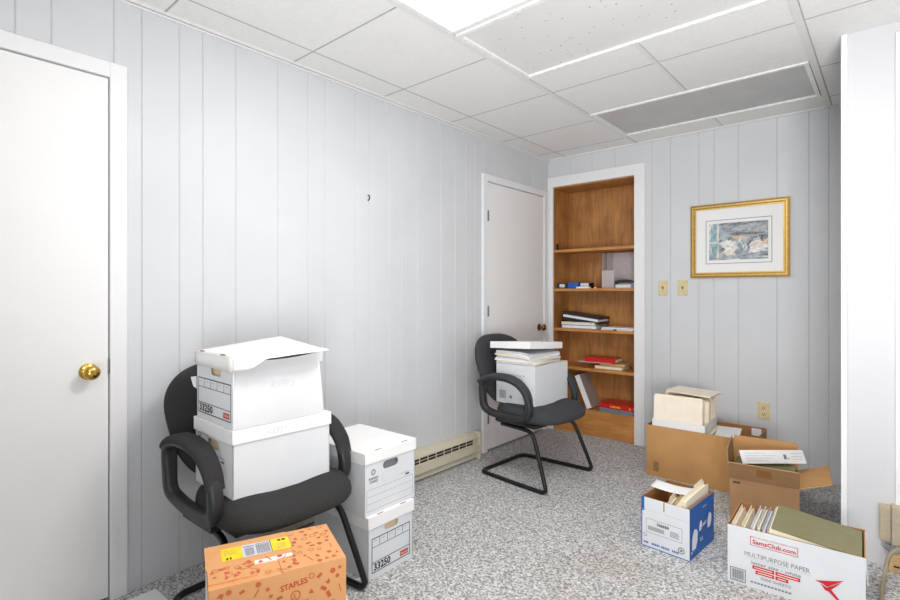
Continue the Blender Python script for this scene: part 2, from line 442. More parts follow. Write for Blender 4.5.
# ------------------------------------------------------------------ doors and trim
def casing(name, y0, y1, zt, w, wr=None):
    mb = MB(); p = .016; wr = wr or w
    mb.box(LX - .10, LX + p, y0 - w, y0, 0, zt + w, 'trim'); mb.box(LX - .10, LX + p, y1, y1 + wr, 0, zt + w, 'trim')
    mb.box(LX - .10, LX + p, y0, y1, zt, zt + w, 'trim')
    return struct(mb.build(name, bevel=.003))
def knob(parent, loc, m1, out=.058):
    k = MB(); T = Matrix.Translation(loc) @ Matrix.Rotation(math.pi / 2, 4, 'Y')
    k.lathe([(.0, 0), (.031, 0), (.031, .004), (.024, .009), (.012, .012), (.011, .028), (.019, .034), (.0265, .043), (.0275, .052), (.024, .060), (.014, .064), (.011, .0655), (.0, .066)], m1, T, 24)
    return k.build('door_knob', parent, smooth=True)
def door(name, y0, y1, zt, ky, hinges, m1):
    e = thing(name, None, None, (LX + .006, (y0 + y1) / 2, 0)); e['kind'] = 'structure'
    w = (y1 - y0) / 2 - .004
    mb = MB(); mb.box(-.038, 0, -w, w, .012, zt - .005, 'door'); mb.box(-.045, -.040, -w - .003, w + .003, 0, zt - .001, 'gap')
    mb.build('door_slab', e, bevel=.002)
    knob(e, (0, ky - (y0 + y1) / 2, .90), m1)
    for hy, hz in hinges:
        h = MB(); yy = hy - (y0 + y1) / 2
        h.tube([(.006, yy, hz - .04), (.006, yy, hz + .04)], .007, 'steel', 10)
        h.box(0, .003, yy - .002, yy + .018, hz - .037, hz + .037, 'steel'); h.build('hinge', e, smooth=True)
    return e
d1 = door('door_1', D1[0], D1[1], D1[2], .562, [], 'brass')
lp = MB(); lp.box(.0, .006, .386, .396, .885, .945, 'steel'); lp.build('latch_plate', d1, bevel=.001)
door('door_2', D2[0], D2[1], D2[2], 3.835, [(D2[0] + .010, 1.78), (D2[0] + .010, 1.06), (D2[0] + .010, .25)], 'darkbrass')
casing('trim_3', D1[0], D1[1], D1[2], .06)
casing('trim_4', D2[0], D2[1], D2[2], .052, .06)
# bookcase casing
mb = MB(); p = .016
mb.box(LX + .002, BK[0], BY - p, BY, 0, 2.213, 'trim'); mb.box(BK[1], BK[1] + .083, BY - p, BY, 0, 2.213, 'trim'); mb.box(BK[0], BK[1], BY - p, BY, BK[2], 2.213, 'trim')
struct(mb.build('trim_5', bevel=.003))
# corner bead on the return wall and casing further right
mb = MB(); mb.box(PX - .004, PX + .020, PY - .010, PY + .125, 0, H, 'trim'); struct(mb.build('trim_6', bevel=.003))
mb = MB(); mb.box(.008, .075, PY - .016, PY, 0, H - .05, 'trim'); struct(mb.build('trim_7', bevel=.003))

# ------------------------------------------------------------------ built-in bookcase
bx0, bx1, bz = BK; dep = .28
bc = thing('bookcase', 'built-in brown wooden bookcase with white casing in the back wall', 'bookcase', ((bx0 + bx1) / 2, BY, 0))
hw = (bx1 - bx0) / 2
def bpart(name, *a, mt='wood', bv=.0015):
    q = MB(); q.box(*a, mt); return q.build(name, bc, bevel=bv)
bpart('back_panel', -hw, hw, dep, dep + .012, 0, bz)
bpart('side_panel', -hw, -hw + .004, -.001, dep, 0, bz); bpart('side_panel', hw - .004, hw, -.001, dep, 0, bz)
bpart('top_panel', -hw + .004, hw - .004, -.001, dep, bz - .012, bz)
for z in (1.575, 1.236, .891, .563, .214): bpart('shelf', -hw + .004, hw - .004, .0, dep, z - .023, z, mt='woodh')
bpart('kick_board', -hw + .004, hw - .004, .004, .02, 0, .191, mt='woodh')
for x, y, z, h in ((-hw + .012, .05, 1.60, .055), (-hw + .03, .19, 1.585, .03)):
    q = MB(); q.box(x - .008, x + .008, y - .008, y + .008, z - .025, z - .025 + h, 'black'); q.build('shelf_clip', bc, bevel=.002)

# ------------------------------------------------------------------ small wall fixtures
def plate(name, label, cat, x, z, group=None, outlet=False):
    t = thing(name, label, cat, (x, BY, z), 0, group)
    q = MB(); q.box(-.035, .035, -.006, 0, -.057, .057, 'ivory'); q.build('cover_plate', t, bevel=.002)
    if outlet:
        for dz in (-.02, .02):
            q = MB(); q.box(-.017, .017, -.009, -.005, dz - .014, dz + .014, 'ivory')
            Tq = frame((0, -.009, dz), (1, 0, 0), (0, 0, 1))
            q.rect(-.008, -.005, -.006, .006, 'ink', Tq); q.rect(.005, .008, -.006, .006, 'ink', Tq); q.disc(0, -.009, .0025, 'ink', Tq)
            q.build('socket', t, bevel=.002)
    else:
        q = MB(); q.box(-.006, .006, -.0075, -.005, -.013, .013, 'beige'); q.hexa([(-.004, -.016, .002), (.004, -.016, .002), (.004, -.006, -.006), (-.004, -.006, -.006), (-.004, -.018, .010), (.004, -.018, .010), (.004, -.006, .006), (-.004, -.006, .006)], 'darkbrass')
        q.build('toggle', t)
    return t
plate('light_switch', 'ivory light switch on the back wall, the one nearer the bookcase', 'light switch', -1.323, 1.235)
plate('light_switch', 'ivory light switch on the back wall, the one nearer the framed picture', 'light switch', -1.18, 1.235)
plate('wall_outlet', 'ivory electrical outlet low on the back wall', 'outlet', -.66, .40, outlet=True)
t = thing('wall_hook', 'tiny dark hook left in the bare left wall', 'hook', (LX, 1.936, 1.755))
q = MB(); q.tube([(0, 0, .014), (.012, 0, .010), (.014, .002, -.002), (.008, 0, -.014), (0, 0, -.018)], .0035, 'black', 8); q.build('hook_shank', t, smooth=True)

# framed picture
px0, px1, pz0, pz1 = -1.120, -.510, 1.307, 1.830
t = thing('framed_picture', 'gold framed watercolour of two pale rounded shapes on the back wall', 'picture', ((px0 + px1) / 2, BY, (pz0 + pz1) / 2))
w, h = (px1 - px0) / 2, (pz1 - pz0) / 2
q = MB()
for (e0, e1, y0, y1, mt) in ((0, .012, -.022, 0, 'goldd'), (.012, .022, -.028, 0, 'gold'), (.022, .028, -.018, 0, 'goldd'), (.028, .036, -.021, 0, 'gold')):
    q.box(-w + e0, w - e0, y0, y1, -h + e0, -h + e1, mt); q.box(-w + e0, w - e0, y0, y1, h - e1, h - e0, mt)
    q.box(-w + e0, -w + e1, y0, y1, -h + e1, h - e1, mt); q.box(w - e1, w - e0, y0, y1, -h + e1, h - e1, mt)
q.build('picture_frame', t)
q = MB(); q.box(-w + .03, w - .03, -.010, -.004, -h + .03, h - .03, 'mattb')
Tm = frame((0, -.010, 0), (1, 0, 0), (0, 0, 1)); ix, iz = .205, .152
q.outline(-ix, ix, -iz - .012, iz - .005, .004, 'gink', Tm); q.build('picture_mat', t)
q = MB(); a, b, c, d = -.182, .182, -.138, .122
q.rect(a, b, c, d, 'w1', Tm, .001)
q.rect(a, a + .052, c + .02, d, 'w2', Tm, .0014); q.rect(a + .052, a + .062, c, d, 'w4', Tm, .0016); q.rect(a, a + .052, c + .12, c + .132, 'w4', Tm, .0016)
rp = random.Random(23); lay = .0016
def stroke(cx, cz, L, wd, ang, mt):
    global lay
    lay += .00001; pts = []
    for k in range(7): pts.append((L * (k / 6 - .5), wd * (.35 + .65 * math.sin(math.pi * k / 6)) * rp.uniform(.6, 1.2) / 2))
    pts += [(x, -z * rp.uniform(.6, 1.3)) for x, z in reversed(pts)]
    c_, s_ = math.cos(ang), math.sin(ang)
    q.poly([(min(b, max(a, cx + x * c_ - z * s_)), min(d, max(c, cz + x * s_ + z * c_))) for x, z in pts], mt, Tm, lay)
for _ in range(46):      # stormy sky
    x = rp.uniform(a + .075, b - .02); z = rp.uniform(.0, d - .006)
    stroke(x, z, rp.uniform(.05, .13), rp.uniform(.006, .018), rp.uniform(-.12, .22), rp.choice(['w5', 'w1', 'w1', 'w3', 'w5', 'w6'] if z < .07 else ['w5', 'w1', 'w1', 'w5', 'w3']))
for cx, rx, rz_ in ((-.065, .062, .070), (.120, .075, .066)):   # dark ground behind each pale mass
    for _ in range(14): stroke(cx - rx * .25 + rp.uniform(-.6, .6) * rx, -.045 + rp.uniform(-.6, .8) * rz_, rp.uniform(.03, .06), rp.uniform(.012, .024), rp.uniform(.3, 1.5), rp.choice(['w5', 'w5', 'w1']))
    for _ in range(22): stroke(cx + rp.uniform(-.5, .75) * rx, -.055 + rp.uniform(-.55, .6) * rz_, rp.uniform(.03, .07), rp.uniform(.018, .034), rp.uniform(-.5, .9), rp.choice(['w4', 'w4', 'w4', 'mattb', 'w6']))
for _ in range(18): stroke(.022 + rp.uniform(-.03, .03), -.05 + rp.uniform(-.05, .05), rp.uniform(.02, .05), rp.uniform(.006, .012), rp.uniform(.9, 2.0), rp.choice(['w2', 'w4', 'w1']))
for _ in range(26): stroke(rp.uniform(a, b), rp.uniform(c, c + .028), rp.uniform(.04, .10), rp.uniform(.006, .012), rp.uniform(-.12, .2), rp.choice(['w5', 'w1', 'w2', 'w4', 'w1']))
for _ in range(12): stroke(a + rp.uniform(.0, .055), rp.uniform(c + .02, d), rp.uniform(.04, .09), rp.uniform(.006, .014), rp.uniform(1.3, 1.8), rp.choice(['w2', 'w2', 'w4']))
q.build('watercolour_sheet', t)

# baseboard heater
hy0, hy1 = 1.25, 2.925; hx = .068
t = thing('baseboard_heater', 'cream metal baseboard heater low along the left wall', 'heater', (LX, (hy0 + hy1) / 2, 0)); hl = (hy1 - hy0) / 2
q = MB()
prof = [(0, .012), (hx - .02, .012), (hx - .02, .032), (hx - .022, .05), (hx, .058), (hx, .112), (hx - .012, .115), (hx - .012, .152), (hx - .002, .155), (hx - .006, .170), (.03, .190), (0, .192)]
for i in range(len(prof) - 1):
    (a, za), (b, zb) = prof[i], prof[i + 1]
    q.add([(a, -hl, za), (a, hl, za), (b, hl, zb), (b, -hl, zb)], [(0, 1, 2, 3)], 'heaterd' if i == 3 else 'heater')
for sy in (-hl, hl): q.add([(x, sy, z) for x, z in prof], [list(range(len(prof)))], 'heater')
q.build('heater_housing', t)
q = MB()
for zc, z1 in ((.117, .131), (.136, .150)):
    y = -hl + .05
    while y < hl - .11:
        q.box(hx - .0122, hx - .0112, y, y + .068, zc, z1, 'heaterd'); y += .078
q.build('vent_slots', t)
q = MB(); q.box(.0, hx + .004, hl - .012, hl + .008, .0, .195, 'heater'); q.build('end_cap', t, bevel=.003)

# phone junction box, low outlet and cable at the right
t = thing('junction_box', 'beige plastic telephone box mounted low on the white right wall', 'junction box', (-.002, PY, .125))
q = MB(); q.box(-.042, -.004, -.045, 0, 0, .150, 'beige'); q.build('box_cover', t, bevel=.004)
q = MB(); q.box(-.003, .06, -.055, 0, -.008, .158, 'beige'); q.build('box_body', t, bevel=.004)
q = MB()
for k in range(3):
    rr = .016 + .005 * k
    q.tube([(-.02 + rr * math.cos(a) + .012 * k, -.03, -.012 - rr * .7 + rr * .7 * math.sin(a)) for a in [i * .5 for i in range(13)]], .0012, 'gink', 5)
q.build('loose_wire', t, smooth=True)
t = thing('low_socket', 'tan socket block at the foot of the right wall beneath the telephone box', 'socket', (.022, PY - .001, 0))
q = MB(); q.box(-.035, .04, -.045, -.016, .0, .075, 'tanb'); Tq = frame((0, -.045, .035), (1, 0, 0), (0, 0, 1)); q.rect(-.02, .0, -.012, -.004, 'ink', Tq); q.build('socket_body', t, bevel=.003)
q = MB(); P = catmull([(.05, PY - .075, .125), (.015, PY - .085, .118), (-.012, PY - .10, .085), (-.022, PY - .12, .045), (-.028, PY - .16, .014), (-.033, PY - .26, .0105), (-.03, PY - .45, .0105), (-.02, PY - .62, .0105)], 8)
q.tube(P, .0075, 'cable', 10)
tag(q.build('cable', smooth=True), 'tan cable running down from the telephone box to the carpet', 'cable')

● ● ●

▸ **TO BE DONE**
What is the number of lines that contain "from"? Reply with that number alone.

▸ **EXERCISE ANSWER**
2